Begin
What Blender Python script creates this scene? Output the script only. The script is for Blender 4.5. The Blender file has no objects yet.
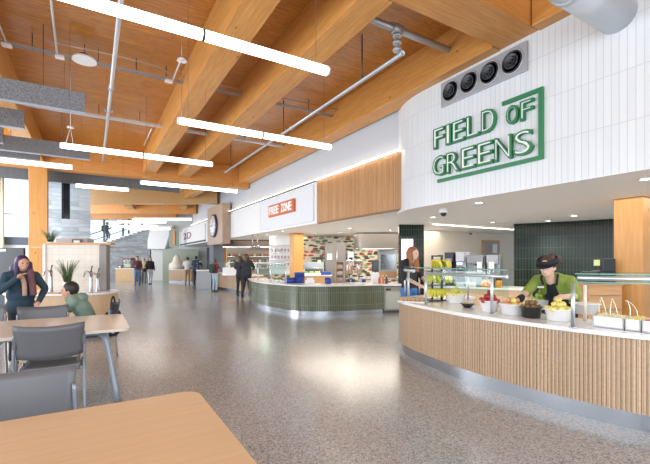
import bpy, bmesh, math, random
from mathutils import Vector, Matrix, Euler
S = bpy.context.scene
C = S.collection
R = math.radians
PI = math.pi
random.seed(7)

# ------------------------------------------------------------------ camera
TH = math.atan(233/391.0)          # yaw of the view to the right of the hall axis (+Y)
CT, ST = math.cos(TH), math.sin(TH)
H, F, HY = 1.42, 391.0, 261.5
cd = bpy.data.cameras.new('camera'); cam = bpy.data.objects.new('camera', cd); C.objects.link(cam)
cam.location = (0, 0, H); cam.rotation_euler = (PI/2, 0, -TH)
cd.sensor_width = 36; cd.lens = 36*F/650; cd.shift_y = (HY-232)/650.0
cd.clip_start = .05; cd.clip_end = 300
S.camera = cam

# ------------------------------------------------------------------ world, daylight, exposure
S.view_settings.view_transform = 'Standard'; S.view_settings.look = 'None'
S.view_settings.gamma = 1; S.view_settings.use_curve_mapping = False
S.view_settings.exposure = 0.38
w = bpy.data.worlds.new('sky'); S.world = w; w.use_nodes = True
bg = w.node_tree.nodes['Background']; bg.inputs[0].default_value = (.80, .90, 1, 1); bg.inputs[1].default_value = 1.3

def area(name, loc, rot, sx, sy, power, col=(1, 1, 1)):
    l = bpy.data.lights.new(name, 'AREA'); l.shape = 'RECTANGLE'; l.size = sx; l.size_y = sy
    l.energy = power; l.color = col
    o = bpy.data.objects.new(name, l); C.objects.link(o); o.location = loc; o.rotation_euler = rot
    return o
# daylight through the glazed wall left of and behind the photographer, and at the far stair windows
area('window_daylight', (-6.5, 6, 2.6), (0, R(-90), 0), 4.5, 16, 430, (.90, .95, 1))
area('window_daylight', (1.0, -4, 2.8), (R(90), 0, 0), 10, 4.5, 300, (.93, .96, 1))
area('window_daylight', (-5.5, 13.5, 2.4), (0, R(-90), 0), 4, 5, 430, (.90, .95, 1))
area('window_daylight', (-3.0, 27, 3.2), (0, R(-90), 0), 4, 8, 420, (.88, .94, 1))

# ------------------------------------------------------------------ pixel to place helpers
def ray(px): return (px-325)/F
def on_depth(px, py, D):
    a = ray(px); return Vector((D*(ST+a*CT), D*(CT-a*ST), H-D*(py-HY)/F))
def on_z(px, py, z): return on_depth(px, py, F*(H-z)/(py-HY))
def on_floor(px, py): return on_z(px, py, 0)
def on_x(px, py, X): return on_depth(px, py, X/(ST+ray(px)*CT))
def on_y(px, py, Y): return on_depth(px, py, Y/(CT-ray(px)*ST))
VR = Vector((CT, -ST, 0)); VD = Vector((ST, CT, 0))

# ------------------------------------------------------------------ materials
def newmat(name):
    m = bpy.data.materials.new(name); m.use_nodes = True
    return m, m.node_tree.nodes, m.node_tree.links, m.node_tree.nodes['Principled BSDF']
CACHE = {}
def flat(name, col, rough=.5, metal=0, spec=.5, trans=0, coat=0, bump=0, bscale=60, var=0):
    if name in CACHE: return CACHE[name]
    m, n, l, b = newmat(name)
    b.inputs['Base Color'].default_value = (*col, 1); b.inputs['Roughness'].default_value = rough
    b.inputs['Metallic'].default_value = metal; b.inputs['Specular IOR Level'].default_value = spec
    b.inputs['Transmission Weight'].default_value = trans; b.inputs['Coat Weight'].default_value = coat
    tc = n.new('ShaderNodeTexCoord'); no = n.new('ShaderNodeTexNoise'); no.inputs['Scale'].default_value = bscale
    l.new(tc.outputs['Object'], no.inputs['Vector'])
    if var or not bump:
        mx = n.new('ShaderNodeMix'); mx.data_type = 'RGBA'
        v = var if var else .04
        mx.inputs['A'].default_value = (*[c*(1-v) for c in col], 1); mx.inputs['B'].default_value = (*[min(1, c*(1+v)) for c in col], 1)
        l.new(no.outputs['Fac'], mx.inputs['Factor']); l.new(mx.outputs['Result'], b.inputs['Base Color'])
    if bump:
        bp = n.new('ShaderNodeBump'); bp.inputs['Strength'].default_value = bump; bp.inputs['Distance'].default_value = .01
        l.new(no.outputs['Fac'], bp.inputs['Height']); l.new(bp.outputs['Normal'], b.inputs['Normal'])
    CACHE[name] = m; return m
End
## What is asked:
Give again, word for word, every line from the top of the data through the line with "random.seed(7)", both ends included, and exclude the pictures.

## Full answer:
What Blender Python script creates this scene? Output the script only. The script is for Blender 4.5. The Blender file has no objects yet.
import bpy, bmesh, math, random
from mathutils import Vector, Matrix, Euler
S = bpy.context.scene
C = S.collection
R = math.radians
PI = math.pi
random.seed(7)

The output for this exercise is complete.